A Place of Execution is a well-plotted thriller which ambitiously tackles issues from depravity, vice and vengeance to sin, deceit, guilt and justice; and all of these, on multiple levels. It purposely leaves the questions it asks unanswered, forcing its readers to come to their own terms with each of these issues. And by changing its narrative perspective from George Bennett in 1963 to Catherine Heathcoate in 1998, it offers the reader two different angles from which to see the events and the questions they pose.

Unfortunately, for me, the change of the narrator’s viewpoint brought with it a certain loss of depth and perspective. Whereas the social setting of Scardale village and the characters introduced in the book’s first part are compellingly drawn down to their last unique feature and down to the last one of the supporting characters, those introduced in the second part are in many respects only superficially sketched pastiches that failed to engage me. And whereas in the book’s first part nothing is left to coincidence and random, the second part is riddled with coincidences; each of which individually might have been within the realm of possibilities, but which taken as a whole were just a tad too much for me to accept. I couldn’t shake the impression that for the sake of the coveted change of narrating perspective in the book’s second part, Ms. McDermid was willing to sacrifice more than a negligible part of the integrity and the feeling of authenticity she had so effectively created before; and for the sake of driving the plot to its conclusion she sacrificed the character development which had worked so well in holding the story together in the beginning.

Fortunately, the book’s second part is decidedly shorter than the first one; and while it dragged a little for the reasons mentioned above, I still found myself interested enough to read on to learn how it would end and whether my suspicions as to the solution of the mystery itself were correct – only to find that while I had correctly guessed the core facts as such, the book’s end does not offer a simple solution at all. Rather, in real life, it would almost certainly have been only the beginning of a very long and difficult healing process on which the protagonists would have had to embark.

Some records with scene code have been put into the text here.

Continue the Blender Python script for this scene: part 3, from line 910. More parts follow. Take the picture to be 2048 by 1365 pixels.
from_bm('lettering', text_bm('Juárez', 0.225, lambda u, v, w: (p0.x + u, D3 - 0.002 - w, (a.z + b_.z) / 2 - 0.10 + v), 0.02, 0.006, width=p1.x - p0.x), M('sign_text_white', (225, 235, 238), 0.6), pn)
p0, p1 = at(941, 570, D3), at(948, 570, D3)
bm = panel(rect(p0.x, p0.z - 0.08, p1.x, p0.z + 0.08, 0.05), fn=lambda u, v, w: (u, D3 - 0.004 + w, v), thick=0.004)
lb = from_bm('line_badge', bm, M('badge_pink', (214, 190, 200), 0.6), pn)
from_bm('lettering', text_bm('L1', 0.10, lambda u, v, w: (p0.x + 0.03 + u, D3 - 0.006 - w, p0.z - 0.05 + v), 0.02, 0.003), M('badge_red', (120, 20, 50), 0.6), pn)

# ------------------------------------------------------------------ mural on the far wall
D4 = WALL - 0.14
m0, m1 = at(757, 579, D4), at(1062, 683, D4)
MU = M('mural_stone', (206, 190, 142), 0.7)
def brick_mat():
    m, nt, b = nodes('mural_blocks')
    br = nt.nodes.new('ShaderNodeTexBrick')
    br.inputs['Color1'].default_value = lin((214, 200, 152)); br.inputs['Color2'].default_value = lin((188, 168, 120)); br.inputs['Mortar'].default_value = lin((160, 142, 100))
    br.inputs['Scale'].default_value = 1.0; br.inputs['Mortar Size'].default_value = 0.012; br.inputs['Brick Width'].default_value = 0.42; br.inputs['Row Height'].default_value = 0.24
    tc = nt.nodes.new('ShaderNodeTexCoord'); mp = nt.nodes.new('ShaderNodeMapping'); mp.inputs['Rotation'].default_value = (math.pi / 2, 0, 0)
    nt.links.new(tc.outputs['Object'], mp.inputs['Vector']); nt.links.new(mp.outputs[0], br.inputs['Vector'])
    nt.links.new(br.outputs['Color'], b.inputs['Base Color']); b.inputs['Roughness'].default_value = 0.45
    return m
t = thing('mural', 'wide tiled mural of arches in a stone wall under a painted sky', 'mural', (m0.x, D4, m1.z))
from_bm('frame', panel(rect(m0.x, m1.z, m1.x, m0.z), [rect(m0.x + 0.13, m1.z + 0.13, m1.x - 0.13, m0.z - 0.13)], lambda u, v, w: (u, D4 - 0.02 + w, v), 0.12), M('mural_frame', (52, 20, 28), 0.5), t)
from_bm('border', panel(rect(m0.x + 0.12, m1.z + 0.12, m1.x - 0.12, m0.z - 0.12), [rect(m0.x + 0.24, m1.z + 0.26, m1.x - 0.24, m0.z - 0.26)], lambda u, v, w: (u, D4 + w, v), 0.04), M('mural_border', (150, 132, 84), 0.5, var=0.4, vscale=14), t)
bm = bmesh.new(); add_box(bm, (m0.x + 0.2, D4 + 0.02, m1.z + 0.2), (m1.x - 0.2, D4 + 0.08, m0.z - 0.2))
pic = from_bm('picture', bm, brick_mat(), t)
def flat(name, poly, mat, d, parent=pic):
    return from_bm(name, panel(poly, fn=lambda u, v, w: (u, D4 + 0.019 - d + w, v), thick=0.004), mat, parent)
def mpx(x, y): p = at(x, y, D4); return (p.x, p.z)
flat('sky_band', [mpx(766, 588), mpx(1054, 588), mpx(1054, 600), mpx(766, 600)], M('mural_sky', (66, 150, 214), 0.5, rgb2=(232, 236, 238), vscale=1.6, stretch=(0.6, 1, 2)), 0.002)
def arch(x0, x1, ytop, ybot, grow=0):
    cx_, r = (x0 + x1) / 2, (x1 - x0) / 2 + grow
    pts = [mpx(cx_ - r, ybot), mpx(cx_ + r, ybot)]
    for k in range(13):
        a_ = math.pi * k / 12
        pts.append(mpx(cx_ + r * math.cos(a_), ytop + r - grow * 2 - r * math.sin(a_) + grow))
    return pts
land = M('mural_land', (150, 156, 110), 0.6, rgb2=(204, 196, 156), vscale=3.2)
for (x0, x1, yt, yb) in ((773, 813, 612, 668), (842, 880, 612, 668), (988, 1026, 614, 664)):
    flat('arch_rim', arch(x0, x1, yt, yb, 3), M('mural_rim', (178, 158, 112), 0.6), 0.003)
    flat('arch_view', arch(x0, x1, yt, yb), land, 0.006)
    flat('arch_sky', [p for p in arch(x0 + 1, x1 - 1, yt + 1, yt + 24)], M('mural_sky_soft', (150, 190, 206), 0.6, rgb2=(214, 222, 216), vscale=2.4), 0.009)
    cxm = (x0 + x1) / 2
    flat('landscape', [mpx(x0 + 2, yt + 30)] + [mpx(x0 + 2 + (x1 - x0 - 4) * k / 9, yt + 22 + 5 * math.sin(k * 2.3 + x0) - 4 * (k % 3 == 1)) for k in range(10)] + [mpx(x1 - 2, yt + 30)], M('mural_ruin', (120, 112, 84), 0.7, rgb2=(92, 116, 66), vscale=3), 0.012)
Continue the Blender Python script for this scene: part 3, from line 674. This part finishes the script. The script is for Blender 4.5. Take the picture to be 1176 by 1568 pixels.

To her credit, Ms. McDermid shuns the gore and sensationalism to which her book’s central theme would easily lend itself. And even if you are reading A Place of Execution primarily for the mystery story it contains, there is plenty to puzzle over in terms of clues, pseudo-clues, red herrings, red flags and more. Bear with George, Tommy and Catherine until the end. You won’t pxregret it – not half as much as they find themselves wishing they had never touched the case of Alison Carter’s disappearance.